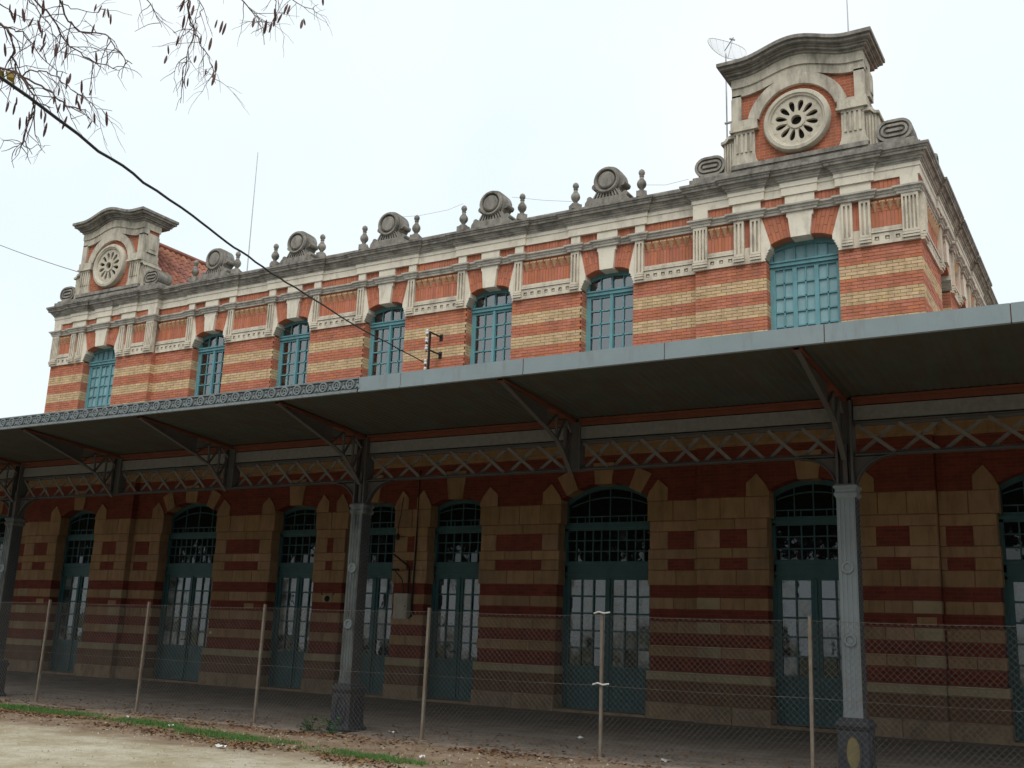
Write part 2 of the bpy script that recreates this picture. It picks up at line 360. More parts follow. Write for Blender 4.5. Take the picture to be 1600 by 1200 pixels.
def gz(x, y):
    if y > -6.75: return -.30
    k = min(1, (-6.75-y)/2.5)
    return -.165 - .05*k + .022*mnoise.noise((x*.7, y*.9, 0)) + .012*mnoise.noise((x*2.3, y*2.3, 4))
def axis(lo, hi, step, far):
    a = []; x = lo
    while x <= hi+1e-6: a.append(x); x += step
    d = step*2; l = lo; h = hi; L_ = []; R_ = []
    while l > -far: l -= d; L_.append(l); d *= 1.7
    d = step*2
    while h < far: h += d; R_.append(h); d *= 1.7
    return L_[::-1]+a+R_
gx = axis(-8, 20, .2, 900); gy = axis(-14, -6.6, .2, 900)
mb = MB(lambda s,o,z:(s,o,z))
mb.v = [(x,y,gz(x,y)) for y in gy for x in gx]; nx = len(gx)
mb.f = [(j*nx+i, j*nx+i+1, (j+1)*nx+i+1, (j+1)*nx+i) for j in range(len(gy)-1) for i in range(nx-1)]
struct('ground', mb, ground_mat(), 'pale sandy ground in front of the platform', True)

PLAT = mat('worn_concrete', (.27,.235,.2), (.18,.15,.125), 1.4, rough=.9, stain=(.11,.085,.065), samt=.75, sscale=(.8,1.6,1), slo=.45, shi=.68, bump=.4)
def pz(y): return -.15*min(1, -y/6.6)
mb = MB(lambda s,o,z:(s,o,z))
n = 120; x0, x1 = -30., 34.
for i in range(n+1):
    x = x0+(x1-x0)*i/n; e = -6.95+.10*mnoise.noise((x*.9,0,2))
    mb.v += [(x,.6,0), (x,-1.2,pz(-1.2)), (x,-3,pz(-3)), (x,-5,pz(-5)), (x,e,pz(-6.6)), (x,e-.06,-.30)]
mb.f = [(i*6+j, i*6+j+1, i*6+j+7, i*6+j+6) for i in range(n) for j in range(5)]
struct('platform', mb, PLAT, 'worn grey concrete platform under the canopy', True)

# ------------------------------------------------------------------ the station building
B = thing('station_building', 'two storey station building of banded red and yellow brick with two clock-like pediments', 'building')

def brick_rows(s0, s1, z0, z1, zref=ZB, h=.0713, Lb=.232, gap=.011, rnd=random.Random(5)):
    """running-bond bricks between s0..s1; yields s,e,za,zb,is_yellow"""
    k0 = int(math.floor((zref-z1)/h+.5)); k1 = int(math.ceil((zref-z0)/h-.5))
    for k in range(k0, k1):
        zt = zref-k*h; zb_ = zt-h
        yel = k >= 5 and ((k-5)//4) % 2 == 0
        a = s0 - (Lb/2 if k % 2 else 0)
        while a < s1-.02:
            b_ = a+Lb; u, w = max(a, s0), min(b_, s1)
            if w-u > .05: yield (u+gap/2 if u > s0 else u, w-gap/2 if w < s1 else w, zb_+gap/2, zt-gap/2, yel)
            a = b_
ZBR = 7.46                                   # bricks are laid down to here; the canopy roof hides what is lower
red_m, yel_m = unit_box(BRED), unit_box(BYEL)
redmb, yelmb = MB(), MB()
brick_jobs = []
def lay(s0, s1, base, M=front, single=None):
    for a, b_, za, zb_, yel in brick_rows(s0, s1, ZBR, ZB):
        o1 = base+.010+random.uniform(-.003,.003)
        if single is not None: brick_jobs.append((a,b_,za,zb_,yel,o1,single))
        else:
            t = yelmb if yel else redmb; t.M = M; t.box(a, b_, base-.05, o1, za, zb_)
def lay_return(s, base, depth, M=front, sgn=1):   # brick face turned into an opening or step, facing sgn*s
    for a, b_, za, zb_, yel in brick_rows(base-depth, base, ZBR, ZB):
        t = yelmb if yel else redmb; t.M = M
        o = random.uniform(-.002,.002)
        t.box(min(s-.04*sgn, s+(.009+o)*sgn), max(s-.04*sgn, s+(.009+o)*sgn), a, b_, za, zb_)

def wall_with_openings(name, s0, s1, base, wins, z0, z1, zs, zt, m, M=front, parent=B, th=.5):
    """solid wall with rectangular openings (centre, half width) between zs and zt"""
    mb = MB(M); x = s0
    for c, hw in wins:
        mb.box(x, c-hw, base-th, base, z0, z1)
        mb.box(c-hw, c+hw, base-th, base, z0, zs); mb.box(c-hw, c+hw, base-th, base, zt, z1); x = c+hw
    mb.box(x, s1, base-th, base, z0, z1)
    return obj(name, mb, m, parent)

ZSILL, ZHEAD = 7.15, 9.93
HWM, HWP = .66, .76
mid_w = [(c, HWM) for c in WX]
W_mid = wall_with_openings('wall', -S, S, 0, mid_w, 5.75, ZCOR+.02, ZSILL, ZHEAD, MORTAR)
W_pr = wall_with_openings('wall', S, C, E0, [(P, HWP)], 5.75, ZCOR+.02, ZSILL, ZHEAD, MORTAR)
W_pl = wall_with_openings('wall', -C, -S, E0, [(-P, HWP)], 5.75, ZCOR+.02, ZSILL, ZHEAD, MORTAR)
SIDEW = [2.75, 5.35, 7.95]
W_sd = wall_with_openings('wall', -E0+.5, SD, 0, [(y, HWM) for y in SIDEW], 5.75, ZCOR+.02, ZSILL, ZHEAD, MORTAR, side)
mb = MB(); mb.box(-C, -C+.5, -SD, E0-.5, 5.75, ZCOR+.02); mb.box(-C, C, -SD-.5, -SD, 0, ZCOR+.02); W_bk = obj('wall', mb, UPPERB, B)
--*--
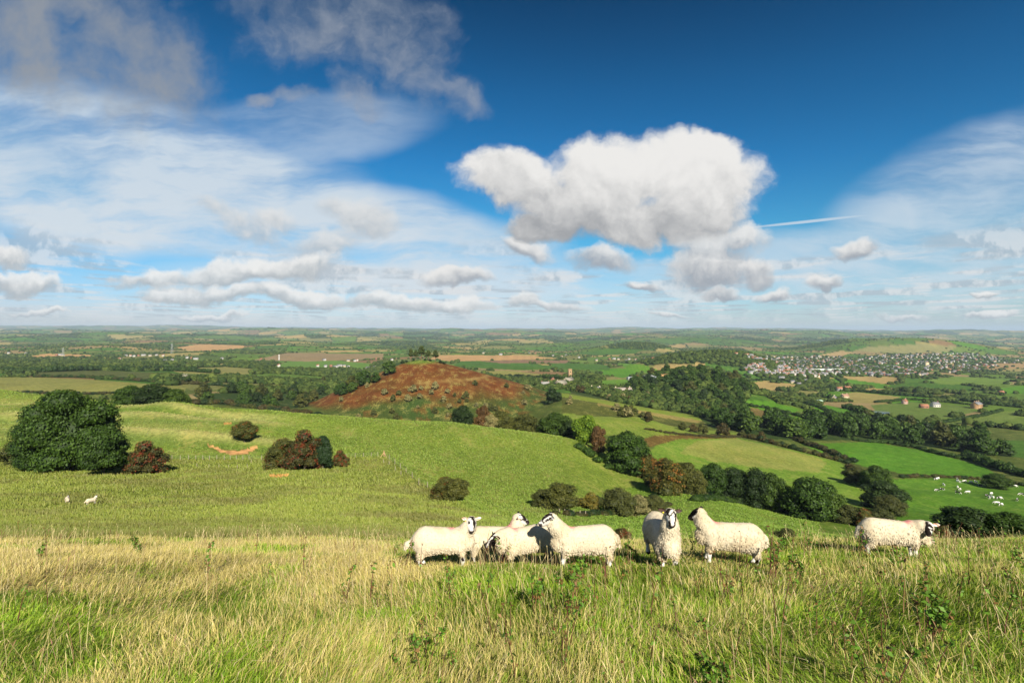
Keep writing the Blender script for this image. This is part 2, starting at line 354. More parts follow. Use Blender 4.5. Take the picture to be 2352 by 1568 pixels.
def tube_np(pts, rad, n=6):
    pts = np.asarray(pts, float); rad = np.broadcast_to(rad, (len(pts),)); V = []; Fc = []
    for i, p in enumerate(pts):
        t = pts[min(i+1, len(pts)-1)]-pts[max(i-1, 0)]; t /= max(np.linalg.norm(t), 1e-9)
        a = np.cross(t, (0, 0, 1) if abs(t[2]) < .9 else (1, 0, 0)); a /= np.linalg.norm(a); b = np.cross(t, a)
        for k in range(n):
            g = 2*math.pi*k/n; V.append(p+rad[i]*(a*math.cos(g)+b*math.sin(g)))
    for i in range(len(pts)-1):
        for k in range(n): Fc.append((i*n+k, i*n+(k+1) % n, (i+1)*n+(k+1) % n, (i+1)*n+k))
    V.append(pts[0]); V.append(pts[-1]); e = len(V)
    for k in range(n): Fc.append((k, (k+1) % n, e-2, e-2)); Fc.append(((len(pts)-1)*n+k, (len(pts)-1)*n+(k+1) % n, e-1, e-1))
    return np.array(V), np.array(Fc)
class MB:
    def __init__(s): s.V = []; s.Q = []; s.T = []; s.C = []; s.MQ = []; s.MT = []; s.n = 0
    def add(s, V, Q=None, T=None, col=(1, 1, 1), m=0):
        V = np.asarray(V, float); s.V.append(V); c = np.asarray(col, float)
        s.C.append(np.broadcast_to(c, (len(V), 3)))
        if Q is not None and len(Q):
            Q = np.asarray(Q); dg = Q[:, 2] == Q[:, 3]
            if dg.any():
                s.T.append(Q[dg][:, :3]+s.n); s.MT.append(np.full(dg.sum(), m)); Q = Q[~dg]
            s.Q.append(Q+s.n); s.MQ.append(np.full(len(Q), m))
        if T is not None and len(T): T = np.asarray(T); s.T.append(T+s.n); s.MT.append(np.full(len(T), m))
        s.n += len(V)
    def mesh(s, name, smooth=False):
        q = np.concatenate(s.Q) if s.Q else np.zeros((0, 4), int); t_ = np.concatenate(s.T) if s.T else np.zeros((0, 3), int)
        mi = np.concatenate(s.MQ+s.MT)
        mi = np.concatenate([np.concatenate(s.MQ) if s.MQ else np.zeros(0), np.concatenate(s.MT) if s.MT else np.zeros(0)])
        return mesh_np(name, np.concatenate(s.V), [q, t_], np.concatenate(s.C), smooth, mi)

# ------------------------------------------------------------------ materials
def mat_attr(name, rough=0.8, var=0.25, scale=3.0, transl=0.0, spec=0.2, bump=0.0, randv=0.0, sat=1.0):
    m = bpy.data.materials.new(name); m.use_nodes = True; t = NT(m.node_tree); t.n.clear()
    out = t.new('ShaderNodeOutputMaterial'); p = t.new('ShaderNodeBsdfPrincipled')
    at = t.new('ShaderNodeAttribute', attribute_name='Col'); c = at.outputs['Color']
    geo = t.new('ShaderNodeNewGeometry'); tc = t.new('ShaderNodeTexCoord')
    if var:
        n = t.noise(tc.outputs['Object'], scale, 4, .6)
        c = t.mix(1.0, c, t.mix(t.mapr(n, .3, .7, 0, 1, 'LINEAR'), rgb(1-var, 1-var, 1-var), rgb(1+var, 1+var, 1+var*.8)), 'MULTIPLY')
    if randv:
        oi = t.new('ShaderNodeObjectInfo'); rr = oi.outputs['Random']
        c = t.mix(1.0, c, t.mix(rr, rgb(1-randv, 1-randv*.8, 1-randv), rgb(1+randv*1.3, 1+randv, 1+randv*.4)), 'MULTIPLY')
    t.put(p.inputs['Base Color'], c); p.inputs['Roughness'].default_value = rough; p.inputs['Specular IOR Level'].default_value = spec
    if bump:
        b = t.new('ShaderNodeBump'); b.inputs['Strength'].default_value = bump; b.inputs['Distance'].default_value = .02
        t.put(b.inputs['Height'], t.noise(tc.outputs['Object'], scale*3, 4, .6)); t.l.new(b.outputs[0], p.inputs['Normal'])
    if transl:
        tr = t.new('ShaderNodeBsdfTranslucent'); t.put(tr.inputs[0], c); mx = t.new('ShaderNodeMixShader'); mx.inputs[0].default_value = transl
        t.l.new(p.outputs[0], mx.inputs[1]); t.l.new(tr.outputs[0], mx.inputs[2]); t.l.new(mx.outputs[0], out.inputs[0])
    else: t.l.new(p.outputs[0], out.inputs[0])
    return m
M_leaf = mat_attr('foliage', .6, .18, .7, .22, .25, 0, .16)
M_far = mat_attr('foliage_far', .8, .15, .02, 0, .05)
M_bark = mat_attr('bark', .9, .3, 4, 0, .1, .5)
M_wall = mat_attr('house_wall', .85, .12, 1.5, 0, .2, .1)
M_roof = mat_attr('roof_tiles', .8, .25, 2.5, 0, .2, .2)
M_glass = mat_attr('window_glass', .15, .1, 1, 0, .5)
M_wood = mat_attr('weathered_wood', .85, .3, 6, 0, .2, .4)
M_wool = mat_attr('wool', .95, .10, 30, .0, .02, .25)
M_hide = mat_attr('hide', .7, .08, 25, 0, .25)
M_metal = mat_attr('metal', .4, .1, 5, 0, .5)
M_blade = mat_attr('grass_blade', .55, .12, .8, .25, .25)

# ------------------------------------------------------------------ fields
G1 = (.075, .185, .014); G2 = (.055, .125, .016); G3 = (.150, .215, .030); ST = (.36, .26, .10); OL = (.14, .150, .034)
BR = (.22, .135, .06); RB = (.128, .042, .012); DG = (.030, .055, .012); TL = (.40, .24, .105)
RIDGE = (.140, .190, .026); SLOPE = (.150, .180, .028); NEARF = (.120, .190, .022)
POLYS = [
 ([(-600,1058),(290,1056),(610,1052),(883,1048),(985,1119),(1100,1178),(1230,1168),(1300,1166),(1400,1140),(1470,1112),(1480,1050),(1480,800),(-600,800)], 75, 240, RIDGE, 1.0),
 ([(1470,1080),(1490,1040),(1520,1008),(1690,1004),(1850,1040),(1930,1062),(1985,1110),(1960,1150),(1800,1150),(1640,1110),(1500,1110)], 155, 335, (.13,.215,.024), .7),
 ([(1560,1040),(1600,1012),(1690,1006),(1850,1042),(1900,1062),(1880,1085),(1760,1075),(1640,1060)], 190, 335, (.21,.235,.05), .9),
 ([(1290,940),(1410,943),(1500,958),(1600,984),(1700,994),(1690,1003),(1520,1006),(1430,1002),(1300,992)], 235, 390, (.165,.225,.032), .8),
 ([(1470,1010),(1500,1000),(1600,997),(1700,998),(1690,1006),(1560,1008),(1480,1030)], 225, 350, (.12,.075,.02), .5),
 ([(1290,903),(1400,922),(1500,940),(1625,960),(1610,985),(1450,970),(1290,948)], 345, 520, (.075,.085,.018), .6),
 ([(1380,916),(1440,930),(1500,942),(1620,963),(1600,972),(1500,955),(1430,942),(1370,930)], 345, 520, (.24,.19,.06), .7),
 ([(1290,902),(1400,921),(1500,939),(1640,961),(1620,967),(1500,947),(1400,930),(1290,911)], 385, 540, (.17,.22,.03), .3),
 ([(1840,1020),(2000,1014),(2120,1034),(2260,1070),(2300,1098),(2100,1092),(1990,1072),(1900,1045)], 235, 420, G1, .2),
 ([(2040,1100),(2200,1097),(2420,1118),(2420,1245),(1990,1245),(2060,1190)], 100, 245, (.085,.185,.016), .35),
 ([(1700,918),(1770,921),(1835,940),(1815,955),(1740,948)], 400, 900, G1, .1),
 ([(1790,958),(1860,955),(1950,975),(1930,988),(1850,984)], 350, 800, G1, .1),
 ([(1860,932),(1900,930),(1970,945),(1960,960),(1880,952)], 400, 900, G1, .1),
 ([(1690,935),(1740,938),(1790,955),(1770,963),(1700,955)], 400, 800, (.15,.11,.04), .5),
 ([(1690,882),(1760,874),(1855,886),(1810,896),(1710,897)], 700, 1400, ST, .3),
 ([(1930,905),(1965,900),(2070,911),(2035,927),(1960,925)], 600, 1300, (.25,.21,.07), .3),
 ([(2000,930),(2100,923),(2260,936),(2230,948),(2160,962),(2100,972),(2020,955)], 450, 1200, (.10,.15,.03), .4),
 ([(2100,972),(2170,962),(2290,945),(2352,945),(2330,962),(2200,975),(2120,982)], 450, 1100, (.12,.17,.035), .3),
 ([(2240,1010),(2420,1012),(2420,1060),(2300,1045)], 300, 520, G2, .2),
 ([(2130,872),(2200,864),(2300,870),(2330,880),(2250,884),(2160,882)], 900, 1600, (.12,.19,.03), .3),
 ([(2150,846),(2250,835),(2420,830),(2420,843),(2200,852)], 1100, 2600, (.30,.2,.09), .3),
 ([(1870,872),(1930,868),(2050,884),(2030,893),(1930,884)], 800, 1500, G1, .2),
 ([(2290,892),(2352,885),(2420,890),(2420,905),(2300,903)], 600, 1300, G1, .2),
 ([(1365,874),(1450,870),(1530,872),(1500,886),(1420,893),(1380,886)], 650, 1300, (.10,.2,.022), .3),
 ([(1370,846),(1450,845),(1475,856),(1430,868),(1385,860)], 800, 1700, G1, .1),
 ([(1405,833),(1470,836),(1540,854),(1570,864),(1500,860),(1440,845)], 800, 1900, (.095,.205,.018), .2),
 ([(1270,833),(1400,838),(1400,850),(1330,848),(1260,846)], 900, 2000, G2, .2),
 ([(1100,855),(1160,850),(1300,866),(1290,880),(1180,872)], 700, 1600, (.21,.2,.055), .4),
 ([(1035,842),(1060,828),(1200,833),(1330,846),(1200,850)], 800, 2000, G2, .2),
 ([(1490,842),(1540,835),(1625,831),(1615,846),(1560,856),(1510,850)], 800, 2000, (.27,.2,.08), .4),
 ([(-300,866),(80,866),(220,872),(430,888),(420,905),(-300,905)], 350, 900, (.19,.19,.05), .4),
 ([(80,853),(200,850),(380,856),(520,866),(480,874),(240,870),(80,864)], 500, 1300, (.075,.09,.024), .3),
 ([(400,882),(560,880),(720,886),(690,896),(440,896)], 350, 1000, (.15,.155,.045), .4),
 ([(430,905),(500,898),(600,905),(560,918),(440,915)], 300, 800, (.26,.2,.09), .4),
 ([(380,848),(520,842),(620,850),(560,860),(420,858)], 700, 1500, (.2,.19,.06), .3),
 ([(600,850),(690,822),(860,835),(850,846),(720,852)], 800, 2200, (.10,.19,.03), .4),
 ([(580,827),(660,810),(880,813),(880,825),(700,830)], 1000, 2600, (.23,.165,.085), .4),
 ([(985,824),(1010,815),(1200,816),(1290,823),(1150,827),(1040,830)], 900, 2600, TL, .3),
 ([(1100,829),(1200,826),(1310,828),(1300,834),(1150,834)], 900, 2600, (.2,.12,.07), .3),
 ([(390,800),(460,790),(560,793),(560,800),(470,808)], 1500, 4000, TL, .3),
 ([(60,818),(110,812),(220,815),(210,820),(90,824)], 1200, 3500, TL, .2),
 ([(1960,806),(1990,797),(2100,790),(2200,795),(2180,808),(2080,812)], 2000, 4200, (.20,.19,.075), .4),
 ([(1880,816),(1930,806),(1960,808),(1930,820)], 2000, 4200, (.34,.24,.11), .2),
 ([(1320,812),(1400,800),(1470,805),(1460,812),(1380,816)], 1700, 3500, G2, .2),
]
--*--
WHAT IS NEEDED
Repeat the entries above verbatim, but only from the line that has "Write part 2" down to the line that has "struct('ground', mb, ground_mat(), 'pale", inclusive.

SOLUTION FOR THIS PROBLEM
Write part 2 of the bpy script that recreates this picture. It picks up at line 360. More parts follow. Write for Blender 4.5. Take the picture to be 1600 by 1200 pixels.
def gz(x, y):
    if y > -6.75: return -.30
    k = min(1, (-6.75-y)/2.5)
    return -.165 - .05*k + .022*mnoise.noise((x*.7, y*.9, 0)) + .012*mnoise.noise((x*2.3, y*2.3, 4))
def axis(lo, hi, step, far):
    a = []; x = lo
    while x <= hi+1e-6: a.append(x); x += step
    d = step*2; l = lo; h = hi; L_ = []; R_ = []
    while l > -far: l -= d; L_.append(l); d *= 1.7
    d = step*2
    while h < far: h += d; R_.append(h); d *= 1.7
    return L_[::-1]+a+R_
gx = axis(-8, 20, .2, 900); gy = axis(-14, -6.6, .2, 900)
mb = MB(lambda s,o,z:(s,o,z))
mb.v = [(x,y,gz(x,y)) for y in gy for x in gx]; nx = len(gx)
mb.f = [(j*nx+i, j*nx+i+1, (j+1)*nx+i+1, (j+1)*nx+i) for j in range(len(gy)-1) for i in range(nx-1)]
struct('ground', mb, ground_mat(), 'pale sandy ground in front of the platform', True)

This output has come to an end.